- Written instruction
Without the pictures, output the lines of the material from the very first through the one that holds "sc = bpy.context.scene".

- Dataset extract
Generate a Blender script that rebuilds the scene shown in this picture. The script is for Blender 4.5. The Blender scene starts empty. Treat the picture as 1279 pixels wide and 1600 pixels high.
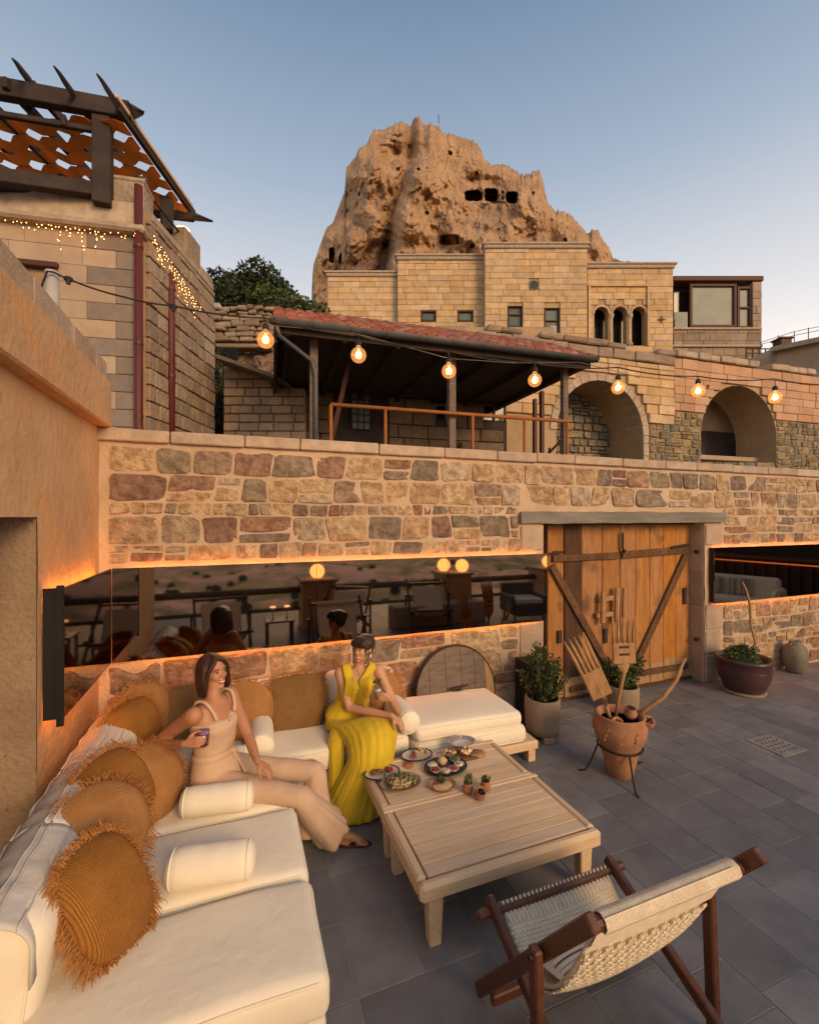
import bpy, bmesh, math, random
from mathutils import Vector, Matrix, noise, Euler
R = math.radians
rnd = random.Random(7)
sc = bpy.context.scene

# ------------------------------------------------------------------ camera, sky, sun, exposure
CAM_H, FPX, YAW = 2.05, 704.0, R(20.8)
cam_d = bpy.data.cameras.new('camera')
cam = bpy.data.objects.new('camera', cam_d)
sc.collection.objects.link(cam)
cam.location = (0, 0, CAM_H)
cam.rotation_euler = (R(90), 0, -YAW)
cam_d.sensor_width = 36
cam_d.lens = FPX / 1600 * 36
cam_d.shift_y = 8 / 1600
cam_d.clip_start = 0.05
cam_d.clip_end = 5000
sc.camera = cam

SUN_EL, SUN_AZ = R(21), R(163)      # azimuth clockwise from +Y: behind the camera, a little to the right
world = bpy.data.worlds.new("World")
sc.world = world
world.use_nodes = True
wn, wl = world.node_tree.nodes, world.node_tree.links
wn.clear()
sky = wn.new('ShaderNodeTexSky')
sky.sky_type = 'NISHITA'
sky.sun_disc = False
sky.sun_elevation = R(4)
sky.sun_rotation = SUN_AZ
sky.air_density = 1.3
sky.dust_density = 3.0
sky.ozone_density = 2.0
# a dusty dusk sky: the physical sky, warmed all round towards the horizon
geo = wn.new('ShaderNodeNewGeometry')
sep = wn.new('ShaderNodeSeparateXYZ')
tc = wn.new('ShaderNodeTexCoord')
wl.new(tc.outputs['Generated'], sep.inputs[0])
ramp = wn.new('ShaderNodeValToRGB')
cr = ramp.color_ramp
cr.elements[0].position = 0.0; cr.elements[0].color = (9.0, 7.7, 6.7, 1)
cr.elements[1].position = 1.0; cr.elements[1].color = (1.3, 1.85, 2.7, 1)
for p_, c_ in ((0.18, (8.2, 7.2, 6.5, 1)), (0.38, (5.0, 4.9, 5.0, 1)), (0.58, (2.5, 3.0, 3.75, 1)), (0.75, (1.2, 1.75, 2.6, 1))):
    e_ = cr.elements.new(p_); e_.color = c_
wl.new(sep.outputs['Z'], ramp.inputs[0])
mixs = wn.new('ShaderNodeMix'); mixs.data_type = 'RGBA'
mixs.inputs[0].default_value = 0.85
wl.new(sky.outputs[0], mixs.inputs[6]); wl.new(ramp.outputs[0], mixs.inputs[7])
bg = wn.new('ShaderNodeBackground')
bg.inputs['Strength'].default_value = 0.11
wl.new(mixs.outputs[2], bg.inputs['Color'])
wo = wn.new('ShaderNodeOutputWorld')
wl.new(bg.outputs[0], wo.inputs[0])

sun_d = bpy.data.lights.new('sun', 'SUN')
sun_d.energy = 1.65
sun_d.angle = R(24)
sun_d.color = (1.0, 0.655, 0.345)
sun = bpy.data.objects.new('sun', sun_d)
sc.collection.objects.link(sun)
sd = Vector((math.sin(SUN_AZ) * math.cos(SUN_EL), math.cos(SUN_AZ) * math.cos(SUN_EL), math.sin(SUN_EL)))
sun.rotation_euler = sd.to_track_quat('Z', 'Y').to_euler()

sc.view_settings.view_transform = 'Standard'
sc.view_settings.look = 'None'
sc.view_settings.exposure = 0.72
sc.view_settings.gamma = 1.0
sc.render.engine = 'CYCLES'
sc.cycles.use_denoising = True
sc.cycles.max_bounces = 6
sc.cycles.sample_clamp_indirect = 4.0
sc.cycles.caustics_reflective = False
sc.cycles.caustics_refractive = False

# ------------------------------------------------------------------ geometry of the place
FW = Vector((math.sin(YAW), math.cos(YAW), 0)); RT = Vector((math.cos(YAW), -math.sin(YAW), 0))
def V(*a): return Vector(a)
def at(px, py, t=None, x=None, y=None, z=None):
    """the point of the place on a known plane (or at a known distance) along a line of sight of the survey photograph"""
    a, b = (px - 639.5) / FPX, (808 - py) / FPX
    d = FW + a * RT
    if t is None:
        t = x / d.x if x is not None else y / d.y if y is not None else (z - CAM_H) / b
    return Vector((d.x * t, d.y * t, CAM_H + b * t))
def CW(l, d, z):                       # lateral, depth, height -> world
    v = RT * l + FW * d
    return Vector((v.x, v.y, z))

# ------------------------------------------------------------------ materials
MATS = {}
def lift(p): return [(x[0] * 1.10, x[1] * 1.20, x[2] * 1.14) for x in p]
def nn(nt, t, **k):
    n = nt.nodes.new(t)
    for a, b in k.items(): setattr(n, a, b)
    return n
def new_mat(name):
    m = bpy.data.materials.new(name); m.use_nodes = True
    nt = m.node_tree; nt.nodes.clear()
    out = nn(nt, 'ShaderNodeOutputMaterial'); p = nn(nt, 'ShaderNodeBsdfPrincipled')
    nt.links.new(p.outputs[0], out.inputs[0])
    MATS[name] = m
    return m, nt, p, out
def rgba(c): return (c[0], c[1], c[2], 1)
def random_value(nt):
    oi = nn(nt, 'ShaderNodeObjectInfo'); g = nn(nt, 'ShaderNodeNewGeometry')
    a = nn(nt, 'ShaderNodeMath', operation='ADD'); fr = nn(nt, 'ShaderNodeMath', operation='FRACT')
    nt.links.new(oi.outputs['Random'], a.inputs[0]); nt.links.new(g.outputs['Random Per Island'], a.inputs[1])
    nt.links.new(a.outputs[0], fr.inputs[0])
    return fr.outputs[0]
def mat(name, c1, c2=None, scale=4, rough=.8, bump=.3, bscale=40, bdist=.01, metal=0, spec=.3, rand=0.0, palette=None,
        stretch=(1, 1, 1), coord='pos', wave=None, stain=None, sheen=0, detail=6, emis=None, contrast=(.35, .65), sss=0):
    m, nt, p, out = new_mat(name)
    L = nt.links
    if coord == 'pos':
        src = nn(nt, 'ShaderNodeNewGeometry').outputs['Position']
    else:
        src = nn(nt, 'ShaderNodeTexCoord').outputs['Object']
    mp = nn(nt, 'ShaderNodeMapping'); mp.inputs['Scale'].default_value = stretch
    L.new(src, mp.inputs[0])
    col = None
    if palette:
        cr = nn(nt, 'ShaderNodeValToRGB'); cr.color_ramp.interpolation = 'CONSTANT'
        els = cr.color_ramp.elements
        els[0].position = 0; els[0].color = rgba(palette[0])
        els[1].position = 1 / len(palette); els[1].color = rgba(palette[1])
        for i in range(2, len(palette)):
            e = els.new(i / len(palette)); e.color = rgba(palette[i])
        L.new(random_value(nt), cr.inputs[0])
        col = cr.outputs[0]
    else:
        r = nn(nt, 'ShaderNodeRGB'); r.outputs[0].default_value = rgba(c1); col = r.outputs[0]
    if c2 is not None:
        n1 = nn(nt, 'ShaderNodeTexNoise'); n1.inputs['Scale'].default_value = scale; n1.inputs['Detail'].default_value = detail
        n1.inputs['Roughness'].default_value = .65
        L.new(mp.outputs[0], n1.inputs['Vector'])
        mr = nn(nt, 'ShaderNodeMapRange'); mr.inputs[1].default_value, mr.inputs[2].default_value = contrast
        L.new(n1.outputs[0], mr.inputs[0])
        mx = nn(nt, 'ShaderNodeMix', data_type='RGBA')
        L.new(mr.outputs[0], mx.inputs[0]); L.new(col, mx.inputs[6])
        if palette:
            mx2 = nn(nt, 'ShaderNodeMix', data_type='RGBA', blend_type='MULTIPLY'); mx2.inputs[0].default_value = 1
            L.new(col, mx2.inputs[6]); mx2.inputs[7].default_value = rgba(c2); L.new(mx2.outputs[2], mx.inputs[7])
        else:
            mx.inputs[7].default_value = rgba(c2)
        col = mx.outputs[2]
    if stain:
        n2 = nn(nt, 'ShaderNodeTexNoise'); n2.inputs['Scale'].default_value = stain[1]; n2.inputs['Detail'].default_value = 5
        L.new(src, n2.inputs['Vector'])
        mr = nn(nt, 'ShaderNodeMapRange'); mr.inputs[1].default_value, mr.inputs[2].default_value = stain[2]
        L.new(n2.outputs[0], mr.inputs[0])
        mx = nn(nt, 'ShaderNodeMix', data_type='RGBA'); L.new(mr.outputs[0], mx.inputs[0]); L.new(col, mx.inputs[6])
        mx.inputs[7].default_value = rgba(stain[0]); col = mx.outputs[2]
    if rand:
        hs = nn(nt, 'ShaderNodeHueSaturation')
        mr = nn(nt, 'ShaderNodeMapRange'); mr.inputs[3].default_value = 1 - rand; mr.inputs[4].default_value = 1 + rand
        rv = random_value(nt)
        L.new(rv, mr.inputs[0]); L.new(mr.outputs[0], hs.inputs['Value'])
        m3 = nn(nt, 'ShaderNodeMath', operation='MULTIPLY'); m3.inputs[1].default_value = 7.31
        fr = nn(nt, 'ShaderNodeMath', operation='FRACT'); L.new(rv, m3.inputs[0]); L.new(m3.outputs[0], fr.inputs[0])
        mr2 = nn(nt, 'ShaderNodeMapRange'); mr2.inputs[3].default_value = 1 - rand; mr2.inputs[4].default_value = 1 + rand * .6
        L.new(fr.outputs[0], mr2.inputs[0]); L.new(mr2.outputs[0], hs.inputs['Saturation'])
        L.new(col, hs.inputs['Color']); col = hs.outputs[0]
    L.new(col, p.inputs['Base Color'])
    p.inputs['Roughness'].default_value = rough
    p.inputs['Metallic'].default_value = metal
    p.inputs['Specular IOR Level'].default_value = spec
    if sheen: p.inputs['Sheen Weight'].default_value = sheen
    if sss:
        p.inputs['Subsurface Weight'].default_value = sss; p.inputs['Subsurface Radius'].default_value = (.02, .008, .004)
        p.inputs['Subsurface Scale'].default_value = .6
    if emis:
        p.inputs['Emission Color'].default_value = rgba(emis[0]); p.inputs['Emission Strength'].default_value = emis[1]
    h = None
    if bump:
        nb = nn(nt, 'ShaderNodeTexNoise'); nb.inputs['Scale'].default_value = bscale; nb.inputs['Detail'].default_value = 5
        L.new(mp.outputs[0], nb.inputs['Vector'])
        h = nb.outputs[0]
    if wave:                            # (kind, axis, scale, distortion, strength)
        w = nn(nt, 'ShaderNodeTexWave', wave_type=wave[0])
        if wave[0] == 'RINGS': w.rings_direction = wave[1]
        else: w.bands_direction = wave[1]
        w.inputs['Scale'].default_value = wave[2]; w.inputs['Distortion'].default_value = wave[3]
        w.inputs['Detail Scale'].default_value = 3
        L.new(src, w.inputs['Vector'])
        if h is not None:
            ad = nn(nt, 'ShaderNodeMath', operation='MULTIPLY_ADD'); L.new(w.outputs[1], ad.inputs[0]); ad.inputs[1].default_value = wave[4]
            L.new(h, ad.inputs[2]); h = ad.outputs[0]
        else: h = w.outputs[1]
    if h is not None:
        b = nn(nt, 'ShaderNodeBump'); b.inputs['Strength'].default_value = bump or .5; b.inputs['Distance'].default_value = bdist
        L.new(h, b.inputs['Height']); L.new(b.outputs[0], p.inputs['Normal'])
    return m
def glow(name, color, strength):
    m, nt, p, out = new_mat(name)
    e = nn(nt, 'ShaderNodeEmission'); e.inputs[0].default_value = rgba(color); e.inputs[1].default_value = strength
    nt.links.new(e.outputs[0], out.inputs[0])
    return m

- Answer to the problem
Generate a Blender script that rebuilds the scene shown in this picture. The script is for Blender 4.5. The Blender scene starts empty. Treat the picture as 1279 pixels wide and 1600 pixels high.
import bpy, bmesh, math, random
from mathutils import Vector, Matrix, noise, Euler
R = math.radians
rnd = random.Random(7)
sc = bpy.context.scene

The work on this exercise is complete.